A public lido and emergency services training centre costing at least €25 million is planned by Dublin City Council to replace the axed white-water rafting scheme for George’s Dock.
However, several councillors have suggested the new project, which would see 60 per cent of the site devoted to public pools and 40 per cent for a “swift water training facility” was the white-water project by another name.
Plans for white-water rafting facility — which would have included a water polo and kayaking pool, and a Dublin Fire Brigade water-rescue training facility — were originally presented to councillors in January 2019 at an expected cost of €12 million.
By December of that year, when it was approved by councillors, the cost had risen to €23 million. When the council sought expressions of interest to build the scheme in January 2021, it had hit the €25 million mark.
Later last year the project was axed following strenuous public opposition, a reversal of support by councillors, and a failure to secure Government funding.
Council chief executive Owen Keegan, who had championed the scheme, at the time said there had been “a considerable amount of negative commentary related to this project,” which had “created a narrative around the project that appears impossible to reverse and that has undermined the planned funding of the project”.
There was. he said, “significant hostility towards the elements of the project that will boost the tourism offer in Dublin and provide a world-class sporting facility and little recognition of the potential of the proposed facility to support a wide range of community development activities”.
Councillors had asked that the site be considered for a public lido, essentially an outdoor pool. The new project would include a 50-metre, five-lane lap pool, sauna and changing areas; a multi use area that in the summer would facilitate children’s pools and a “casual diving pool”, and family pools. In the winter this facility would be used for an ice rink, sports events, Christmas markets, and concerts or exhibitions. The remainder of the space would be the rescue-training facility, used year round.

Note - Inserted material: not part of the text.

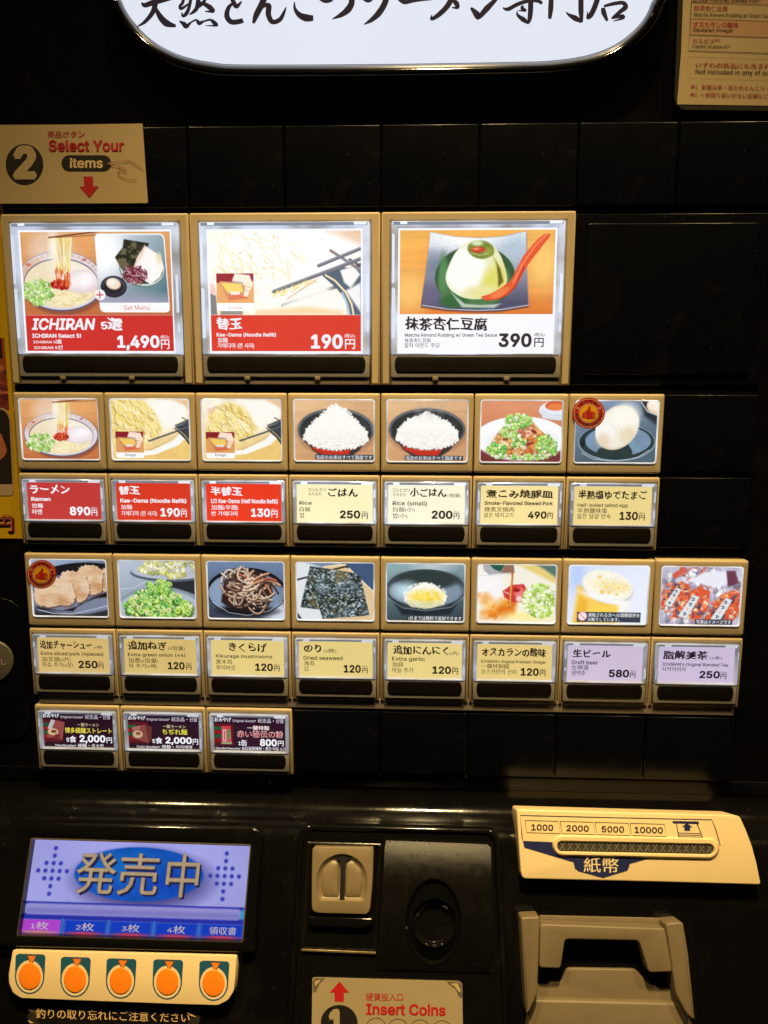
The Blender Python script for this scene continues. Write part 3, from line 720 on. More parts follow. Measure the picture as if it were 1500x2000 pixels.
def pic_onion():
    p = Pic((850, 97, 1435, 518), 170, 130, 12)
    p.grad((200, 212, 230), (150, 160, 180), 70)
    p.poly([(1180, 240), (1435, 220), (1435, 345), (1340, 320), (1200, 280)], (46, 48, 52), soft=20)
    p.ell(1240, 190, 300, 62, (90, 100, 116)); p.ell(1250, 176, 300, 58, (196, 206, 222))
    p.blobs(1240, 150, 220, 66, 90, (12, 22), [(244, 240, 200), (230, 226, 140), (250, 250, 230), (214, 216, 130)], ring=.3)
    p.ell(1160, 480, 360, 190, (150, 162, 180), soft=10); p.ell(1160, 490, 340, 180, (190, 202, 216), soft=10)
    p.line([(860, 310), (960, 300), (1060, 250)], 4, (230, 238, 244))
    def cut_stalk(x, y, r):
        """a short slice of green onion: side wall, pale cut end, hollow"""
        c = np.array([(150, 206, 92), (112, 182, 78), (184, 222, 110), (92, 164, 72), (206, 232, 136), (170, 214, 70)][p.rng.randint(6)]) * p.rng.uniform(.9, 1.06)
        a = p.rng.uniform(-70, 70) - 90; L = r * p.rng.uniform(.5, 1.3); dx, dy = L * math.cos(math.radians(a)), L * math.sin(math.radians(a))
        p.ell(x + 2, y + r * .5, r * 1.15, r * .9, c * .34, 0, soft=8, al=.75)
        for k in np.linspace(0, 1, 5): p.ell(x + dx * (k - .5), y + dy * (k - .5), r, r * .8, c * (.62 + .22 * k), a + 90, soft=4)
        p.ell(x + dx * .55, y + dy * .55, r * .96, r * .72, np.minimum(c * 1.12 + 26, 255), a + 90, soft=4)
        if p.rng.rand() < .6: p.ell(x + dx * .55, y + dy * .55, r * .5, r * .34, c * .72, a + 90, soft=4)
        else: p.ell(x + dx * .5, y + dy * .5, r * .6, r * .4, (238, 246, 206), a + 90, soft=5, al=.8)
    for (cx, cy, rx, ry, n) in ((1150, 300, 100, 55, 60), (1130, 380, 190, 80, 120), (1150, 450, 262, 80, 200)):
        pts = []
        while len(pts) < n:
            a, b = p.rng.uniform(-1, 1, 2)
            if a * a + b * b < 1: pts.append((cx + a * rx, cy + b * ry))
        for x, y in sorted(pts, key=lambda q: q[1]): cut_stalk(x, y, p.rng.uniform(13, 22))
    for x, y in ((985, 455), (1010, 480), (1300, 470), (1280, 400)): cut_stalk(x, y, 24)
    return p
def pic_kikurage():
    p = Pic((128, 100, 695, 522), 170, 130, 13)
    p.grad((120, 142, 178), (56, 64, 82), 90); p.ell(660, 480, 110, 80, (214, 224, 240), soft=80)
    p.ell(415, 322, 295, 178, (22, 22, 28)); p.ell(415, 334, 282, 160, (112, 130, 156)); p.ell(240, 330, 130, 120, (146, 166, 196), soft=90, clip=p.mell(415, 332, 280, 160)); p.ell(600, 350, 80, 100, (130, 148, 176), soft=60, clip=p.mell(415, 332, 280, 160))
    p.ell(420, 462, 210, 42, (26, 26, 30), soft=26); p.line([(160, 400), (280, 478), (420, 497), (580, 462), (680, 390)], 5, (206, 212, 220), .8)
    p.poly([(225, 400), (250, 240), (340, 170), (480, 155), (590, 230), (612, 330), (580, 420), (420, 455), (280, 440)], (52, 32, 30), soft=16)
    for i in range(95):
        a = p.rng.uniform(0, 2 * math.pi); r = p.rng.rand() ** .55; x = 415 + 165 * r * math.cos(a); y = 300 + 122 * r * math.sin(a)
        b = p.rng.uniform(-.9, .9) if p.rng.rand() < .6 else p.rng.uniform(0, math.pi); L = p.rng.uniform(70, 190)
        warm = x > 400 and y < 300
        pal = [(206, 118, 80), (222, 150, 112), (184, 96, 66), (236, 190, 160)] if warm and i % 4 else [(206, 176, 150), (178, 144, 120), (226, 202, 180), (120, 88, 72), (74, 52, 46), (196, 160, 132)]
        c = np.array(pal[p.rng.randint(len(pal))], float)
        A, B = (x - L / 2 * math.cos(b), y - L / 2.4 * math.sin(b)), (x + L / 2 * math.cos(b), y + L / 2.4 * math.sin(b)); bn = p.rng.uniform(-.55, .55)
        p.curve((A[0] + 2, A[1] + 7), (B[0] + 2, B[1] + 7), bn, 15, c * .3, .8, n=9); p.curve(A, B, bn, 12, c, n=9); p.curve((A[0] - 1, A[1] - 3), (B[0] - 1, B[1] - 3), bn, 4, np.minimum(c * 1.25 + 26, 255), .7, n=9)
    for i in range(14): p.ell(p.rng.uniform(330, 560), p.rng.uniform(170, 300), 10, 4, (250, 240, 232), p.rng.uniform(0, 180), soft=5, al=.9)
    for i in range(12): p.ell(p.rng.uniform(260, 580), p.rng.uniform(420, 462), 16, 6, (30, 24, 26), p.rng.uniform(0, 60), soft=5)
    return p
def pic_nori():
    p = Pic((785, 105, 1350, 530), 170, 130, 14)
    p.fill((236, 240, 244)); p.poly([(1100, 105), (1350, 105), (1350, 310)], (70, 92, 130), soft=6); p.poly([(850, 105), (1110, 105), (1010, 150)], (120, 140, 170), soft=20)
    p.poly([(980, 130), (1140, 112), (1350, 315), (1350, 530), (1000, 530)], (236, 206, 160), soft=4); p.line([(985, 140), (1140, 120), (1350, 320)], 8, (250, 230, 196)); p.line([(1040, 160), (1150, 132), (1160, 140)], 14, (60, 50, 44))
    p.line([(785, 235), (860, 215)], 14, (56, 60, 66)); p.poly([(785, 470), (820, 522), (785, 530)], (70, 80, 96))
    for pts, s0 in (([(885, 130), (1225, 185), (1265, 370), (1180, 480), (810, 440), (850, 270)], 1), ([(960, 240), (1250, 200), (1320, 490), (975, 525), (940, 400)], 2)):
        m = p.mpoly([(x + p.rng.uniform(-3, 3), y + p.rng.uniform(-3, 3)) for x, y in pts], 5)
        A = (slice(None), slice(None)); p.put(A, np.clip(m * 1.0, 0, 1), (72, 84, 82))
        n = p.fbm(15, 3); n2 = p.fbm(9, 2, sx=1.6); n3 = p.fbm(90, 4)
        p.put(A, np.clip((n3 - .45) * 5, 0, 1) * m * .7, (128, 150, 162)); p.put(A, np.clip((.42 - n3) * 6, 0, 1) * m * .7, (40, 48, 44))
        for lo, c in ((.50, (120, 136, 140)), (.56, (170, 188, 194)), (.62, (224, 232, 234))): p.put(A, np.clip((n * .5 + n2 * .5 - lo) * 14, 0, 1) * m * .7, c)
        p.put(A, np.clip((.44 - n2) * 14, 0, 1) * m * .65, (28, 34, 30)); p.put(A, np.clip((p.fbm(60, 3) - .62) * 10, 0, 1) * m * .6, (140, 118, 66))
    p.line([(940, 400), (1265, 355)], 5, (40, 44, 40), .8)
    return p
def pic_garlic():
    p = Pic((87, 110, 657, 537), 170, 130, 15)
    p.grad((150, 180, 186), (60, 76, 84), 80); p.ell(420, 120, 120, 50, (190, 200, 206), soft=70)
    p.ell(375, 300, 290, 148, (30, 34, 38)); p.poly([(90, 330), (660, 310), (560, 480), (380, 505), (200, 490)], (36, 44, 50), soft=20)
    p.ell(375, 292, 284, 135, (66, 80, 88)); p.ell(375, 315, 270, 112, (128, 146, 164), soft=20); p.ell(380, 230, 230, 68, (50, 60, 62), soft=24); p.ell(230, 310, 90, 60, (190, 220, 228), soft=70, clip=p.mell(375, 315, 270, 112))
    p.ell(370, 425, 160, 22, (70, 80, 80), soft=14)
    m = p.mpoly([(215, 385), (240, 320), (300, 275), (360, 248), (440, 262), (500, 310), (530, 350), (510, 410), (400, 440), (270, 430)], 10)
    A = (slice(None), slice(None)); p.put(A, m, (250, 250, 236))
    p.ell(390, 355, 120, 46, (248, 214, 60), soft=50, clip=m); p.ell(350, 350, 60, 28, (252, 226, 90), soft=30, clip=m)
    n = p.fbm(22, 4); p.put(A, np.clip((.46 - n) * 6, 0, 1) * m * .35 * np.clip((p.Y - 300) / 120, .15, 1), (206, 196, 130)); p.put(A, np.clip((n - .54) * 7, 0, 1) * m * .5, (254, 254, 248))
    p.ell(370, 412, 130, 22, (206, 206, 160), soft=30, clip=m, al=.6)
    for i in range(70):
        a = p.rng.uniform(0, 2 * math.pi); x = 372 + 152 * math.cos(a); y = 345 + 92 * math.sin(a); p.ell(x, y, p.rng.uniform(5, 12), p.rng.uniform(4, 7), (252, 252, 244) if y < 380 else (214, 208, 160), p.rng.uniform(0, 180), soft=6, al=.8)
    p.line([(100, 370), (210, 440), (380, 458), (560, 430), (655, 350)], 5, (150, 166, 174), .8)
    return p
def pic_vinegar():
    p = Pic((745, 122, 1330, 553), 170, 130, 16)
    p.grad((236, 226, 214), (250, 236, 200), 90); p.ell(1000, 330, 420, 300, (246, 240, 226), soft=60); p.poly([(1160, 122), (1330, 122), (1330, 230), (1240, 160)], (90, 120, 110), soft=20); p.poly([(1040, 122), (1180, 122), (1330, 215), (1330, 260)], (232, 206, 120), soft=30)
    p.ell(830, 290, 110, 110, (250, 246, 246), soft=60)
    n = p.fbm(70, 4); A = (slice(None), slice(None))
    sm = p.mpoly([(760, 350), (830, 345), (880, 400), (960, 370), (1035, 400), (1020, 500), (900, 520), (780, 510), (800, 440)], 60)
    p.put(A, np.clip(sm * (n * 2.2 - .1), 0, 1), (240, 156, 50)); p.put(A, np.clip(sm * (n - .5) * 7, 0, 1) * .8, (222, 112, 34)); p.put(A, np.clip(sm * (.42 - n) * 7, 0, 1) * .8, (252, 214, 130)); p.ell(1130, 505, 160, 36, (252, 240, 160), soft=50)
    p.poly([(935, 320), (1000, 272), (1090, 265), (1120, 310), (1080, 400), (1010, 400), (950, 365)], (206, 60, 54), soft=12); p.ell(1060, 330, 36, 40, (240, 130, 130), soft=30); p.ell(1040, 310, 26, 16, (160, 30, 34), soft=10); p.line([(950, 325), (1000, 345)], 10, (250, 190, 180), .8); p.ell(1060, 375, 24, 22, (250, 210, 210), soft=14)
    p.blobs(1220, 380, 130, 120, 170, (10, 18), [(190, 222, 104), (212, 234, 140), (238, 248, 196), (160, 204, 84), (250, 252, 228)], ring=.15, dark=.9)
    p.poly([(785, 122), (1015, 122), (1020, 180), (985, 195), (900, 190), (830, 200), (790, 165)], (176, 176, 180), soft=6); p.poly([(830, 122), (950, 122), (915, 176), (870, 160)], (40, 92, 76), soft=8); p.poly([(950, 122), (1010, 122), (1020, 180), (1000, 190), (920, 178)], (150, 110, 90), soft=8); p.line([(760, 205), (850, 205), (990, 186)], 8, (226, 226, 230))
    p.line([(1005, 185), (1002, 260), (996, 330), (990, 440)], 16, (196, 110, 30)); p.line([(1000, 200), (997, 300), (994, 430)], 5, (250, 210, 130), .9)
    return p
def pic_beer():
    p = Pic((62, 130, 665, 570), 170, 130, 17)
    p.grad((214, 226, 250), (236, 240, 254), 40); p.ell(120, 200, 60, 120, (190, 210, 250), soft=80)
    p.poly([(130, 280), (520, 380), (470, 570), (100, 570)], (251, 206, 96), soft=34); p.poly([(150, 360), (210, 400), (190, 570), (110, 570)], (240, 186, 60), soft=30); p.poly([(250, 430), (470, 430), (440, 500), (220, 500)], (252, 214, 90), soft=30); p.poly([(450, 380), (540, 330), (490, 570), (440, 570)], (250, 246, 240), soft=30)
    p.ell(355, 300, 200, 110, (206, 206, 210), 14, soft=12); p.ell(355, 282, 195, 112, (250, 246, 230), 14, soft=10); p.ell(355, 380, 190, 30, (248, 248, 246), 14, soft=20)
    m = p.mell(355, 280, 185, 95, 14, 20); p.ell(400, 285, 130, 40, (250, 232, 170), 8, soft=50, clip=m); p.tex(20, .05, m)
    for x, y, r in ((318, 328, 20), (370, 330, 14), (430, 345, 12), (296, 215, 16), (440, 300, 10), (350, 290, 10), (500, 280, 9)): p.ell(x, y, r, r * .8, (246, 196, 90), soft=8, al=.8)
    for i in range(60): p.ell(p.rng.uniform(300, 540), p.rng.uniform(255, 330), 5, 3, (240, 216, 150), al=.6, clip=m)
    p.line([(270, 150), (295, 220), (310, 300)], 8, (252, 236, 190), .7)
    return p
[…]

The new plans were presented to councillors representing the central area of the city on Tuesday, and several noted similarities between the swift-water rescue training facility and the white-water project.
Independent councillor Mannix Flynn said: “I believe this is a whitewater rafting by any other name, and I take my hat off to Owen Keegan.” Fellow Independent Nial Ring said it appeared to be a “reiteration of the previous plan to a certain extent”, while Christy Burke, also Independent, said it appeared to be a “carbon copy of what came before us in relation to white-water rafting”.
Derek Kelly, the manager of the council’s dockland’s office, said the proposal was “not a fait accompli” but also not a white-water facility. “Is this whitewater rafting by stealth? I can assure you that it is not.”
The rescue facility would not be of an adequate size or gradient for white-water rafting, he said.
“You couldn’t use it for any level of competition if someone wanted to throw a raft in it would probably be too narrow. It would hit the walls before it would take off.”
In relation to costs, it was “not going to be cheap” he said. “The overall cost is too early to say, but I wouldn’t anticipate it would be any cheaper than white-water and that was in the €25 million bracket for the overall project, and you’re talking inflation in huge numbers since then.”
The cost of entry would be cheaper however — likely in the €6 to €7 range. “You’re not going to get the €50 which we would have got on white-water.”